PROBLEM DESCRIPTION: Return all of the data exactly as given.

GIVEN MATERIAL:
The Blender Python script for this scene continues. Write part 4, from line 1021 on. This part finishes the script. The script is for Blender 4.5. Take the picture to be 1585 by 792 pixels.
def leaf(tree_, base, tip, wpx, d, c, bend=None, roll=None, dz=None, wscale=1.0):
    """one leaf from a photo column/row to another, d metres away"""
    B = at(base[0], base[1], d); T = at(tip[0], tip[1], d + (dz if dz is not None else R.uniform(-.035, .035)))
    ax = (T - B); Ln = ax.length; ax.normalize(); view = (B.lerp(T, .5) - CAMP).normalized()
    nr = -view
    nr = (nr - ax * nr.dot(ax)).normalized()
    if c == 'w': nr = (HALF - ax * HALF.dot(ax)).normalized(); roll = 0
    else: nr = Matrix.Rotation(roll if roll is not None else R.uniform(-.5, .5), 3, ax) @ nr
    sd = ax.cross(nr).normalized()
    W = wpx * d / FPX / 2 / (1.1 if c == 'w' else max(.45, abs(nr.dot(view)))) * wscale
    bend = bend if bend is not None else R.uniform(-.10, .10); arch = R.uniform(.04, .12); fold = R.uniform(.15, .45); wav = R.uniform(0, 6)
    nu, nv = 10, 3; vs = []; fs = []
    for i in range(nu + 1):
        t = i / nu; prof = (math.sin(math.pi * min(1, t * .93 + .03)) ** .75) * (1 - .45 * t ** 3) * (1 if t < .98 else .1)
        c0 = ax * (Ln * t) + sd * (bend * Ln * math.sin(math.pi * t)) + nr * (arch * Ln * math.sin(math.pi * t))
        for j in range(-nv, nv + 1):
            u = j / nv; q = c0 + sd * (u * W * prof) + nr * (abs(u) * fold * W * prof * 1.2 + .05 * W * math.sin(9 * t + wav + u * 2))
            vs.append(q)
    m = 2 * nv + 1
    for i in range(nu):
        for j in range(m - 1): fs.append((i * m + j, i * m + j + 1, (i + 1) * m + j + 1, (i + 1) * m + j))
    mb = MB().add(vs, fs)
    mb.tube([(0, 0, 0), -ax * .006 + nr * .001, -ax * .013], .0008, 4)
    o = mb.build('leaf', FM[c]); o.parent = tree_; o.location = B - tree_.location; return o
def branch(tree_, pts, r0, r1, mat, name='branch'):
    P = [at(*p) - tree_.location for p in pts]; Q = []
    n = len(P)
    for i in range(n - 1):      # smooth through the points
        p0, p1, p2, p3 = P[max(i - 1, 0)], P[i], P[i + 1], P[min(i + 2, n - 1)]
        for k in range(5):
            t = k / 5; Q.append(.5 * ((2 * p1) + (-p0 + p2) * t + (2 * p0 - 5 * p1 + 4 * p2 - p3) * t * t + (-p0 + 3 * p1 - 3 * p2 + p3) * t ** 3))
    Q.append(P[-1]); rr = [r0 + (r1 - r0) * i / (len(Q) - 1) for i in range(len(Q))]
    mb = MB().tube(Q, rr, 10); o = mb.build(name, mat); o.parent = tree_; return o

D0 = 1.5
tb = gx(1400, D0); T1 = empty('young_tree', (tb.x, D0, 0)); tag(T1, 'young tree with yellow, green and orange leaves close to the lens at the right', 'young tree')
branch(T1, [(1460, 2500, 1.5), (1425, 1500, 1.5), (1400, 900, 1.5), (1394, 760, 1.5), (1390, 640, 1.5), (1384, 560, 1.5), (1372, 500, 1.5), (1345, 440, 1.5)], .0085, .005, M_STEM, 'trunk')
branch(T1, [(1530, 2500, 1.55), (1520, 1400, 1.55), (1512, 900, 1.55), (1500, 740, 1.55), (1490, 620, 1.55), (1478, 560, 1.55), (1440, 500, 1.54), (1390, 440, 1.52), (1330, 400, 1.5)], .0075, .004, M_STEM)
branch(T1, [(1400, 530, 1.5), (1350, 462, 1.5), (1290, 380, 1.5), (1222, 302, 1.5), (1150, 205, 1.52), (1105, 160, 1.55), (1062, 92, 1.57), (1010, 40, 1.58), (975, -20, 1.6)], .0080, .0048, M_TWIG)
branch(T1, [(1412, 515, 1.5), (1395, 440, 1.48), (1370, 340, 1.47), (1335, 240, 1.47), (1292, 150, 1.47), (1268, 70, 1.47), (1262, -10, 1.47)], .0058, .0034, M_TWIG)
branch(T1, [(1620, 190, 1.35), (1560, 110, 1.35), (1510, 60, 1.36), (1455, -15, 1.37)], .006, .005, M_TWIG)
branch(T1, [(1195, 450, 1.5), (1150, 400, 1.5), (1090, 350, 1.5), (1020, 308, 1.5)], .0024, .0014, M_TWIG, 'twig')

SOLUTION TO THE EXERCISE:
The Blender Python script for this scene continues. Write part 4, from line 1021 on. This part finishes the script. The script is for Blender 4.5. Take the picture to be 1585 by 792 pixels.
def leaf(tree_, base, tip, wpx, d, c, bend=None, roll=None, dz=None, wscale=1.0):
    """one leaf from a photo column/row to another, d metres away"""
    B = at(base[0], base[1], d); T = at(tip[0], tip[1], d + (dz if dz is not None else R.uniform(-.035, .035)))
    ax = (T - B); Ln = ax.length; ax.normalize(); view = (B.lerp(T, .5) - CAMP).normalized()
    nr = -view
    nr = (nr - ax * nr.dot(ax)).normalized()
    if c == 'w': nr = (HALF - ax * HALF.dot(ax)).normalized(); roll = 0
    else: nr = Matrix.Rotation(roll if roll is not None else R.uniform(-.5, .5), 3, ax) @ nr
    sd = ax.cross(nr).normalized()
    W = wpx * d / FPX / 2 / (1.1 if c == 'w' else max(.45, abs(nr.dot(view)))) * wscale
    bend = bend if bend is not None else R.uniform(-.10, .10); arch = R.uniform(.04, .12); fold = R.uniform(.15, .45); wav = R.uniform(0, 6)
    nu, nv = 10, 3; vs = []; fs = []
    for i in range(nu + 1):
        t = i / nu; prof = (math.sin(math.pi * min(1, t * .93 + .03)) ** .75) * (1 - .45 * t ** 3) * (1 if t < .98 else .1)
        c0 = ax * (Ln * t) + sd * (bend * Ln * math.sin(math.pi * t)) + nr * (arch * Ln * math.sin(math.pi * t))
        for j in range(-nv, nv + 1):
            u = j / nv; q = c0 + sd * (u * W * prof) + nr * (abs(u) * fold * W * prof * 1.2 + .05 * W * math.sin(9 * t + wav + u * 2))
            vs.append(q)
    m = 2 * nv + 1
    for i in range(nu):
        for j in range(m - 1): fs.append((i * m + j, i * m + j + 1, (i + 1) * m + j + 1, (i + 1) * m + j))
    mb = MB().add(vs, fs)
    mb.tube([(0, 0, 0), -ax * .006 + nr * .001, -ax * .013], .0008, 4)
    o = mb.build('leaf', FM[c]); o.parent = tree_; o.location = B - tree_.location; return o
def branch(tree_, pts, r0, r1, mat, name='branch'):
    P = [at(*p) - tree_.location for p in pts]; Q = []
    n = len(P)
    for i in range(n - 1):      # smooth through the points
        p0, p1, p2, p3 = P[max(i - 1, 0)], P[i], P[i + 1], P[min(i + 2, n - 1)]
        for k in range(5):
            t = k / 5; Q.append(.5 * ((2 * p1) + (-p0 + p2) * t + (2 * p0 - 5 * p1 + 4 * p2 - p3) * t * t + (-p0 + 3 * p1 - 3 * p2 + p3) * t ** 3))
    Q.append(P[-1]); rr = [r0 + (r1 - r0) * i / (len(Q) - 1) for i in range(len(Q))]
    mb = MB().tube(Q, rr, 10); o = mb.build(name, mat); o.parent = tree_; return o

D0 = 1.5
tb = gx(1400, D0); T1 = empty('young_tree', (tb.x, D0, 0)); tag(T1, 'young tree with yellow, green and orange leaves close to the lens at the right', 'young tree')
branch(T1, [(1460, 2500, 1.5), (1425, 1500, 1.5), (1400, 900, 1.5), (1394, 760, 1.5), (1390, 640, 1.5), (1384, 560, 1.5), (1372, 500, 1.5), (1345, 440, 1.5)], .0085, .005, M_STEM, 'trunk')
branch(T1, [(1530, 2500, 1.55), (1520, 1400, 1.55), (1512, 900, 1.55), (1500, 740, 1.55), (1490, 620, 1.55), (1478, 560, 1.55), (1440, 500, 1.54), (1390, 440, 1.52), (1330, 400, 1.5)], .0075, .004, M_STEM)
branch(T1, [(1400, 530, 1.5), (1350, 462, 1.5), (1290, 380, 1.5), (1222, 302, 1.5), (1150, 205, 1.52), (1105, 160, 1.55), (1062, 92, 1.57), (1010, 40, 1.58), (975, -20, 1.6)], .0080, .0048, M_TWIG)
branch(T1, [(1412, 515, 1.5), (1395, 440, 1.48), (1370, 340, 1.47), (1335, 240, 1.47), (1292, 150, 1.47), (1268, 70, 1.47), (1262, -10, 1.47)], .0058, .0034, M_TWIG)
branch(T1, [(1620, 190, 1.35), (1560, 110, 1.35), (1510, 60, 1.36), (1455, -15, 1.37)], .006, .005, M_TWIG)
branch(T1, [(1195, 450, 1.5), (1150, 400, 1.5), (1090, 350, 1.5), (1020, 308, 1.5)], .0024, .0014, M_TWIG, 'twig')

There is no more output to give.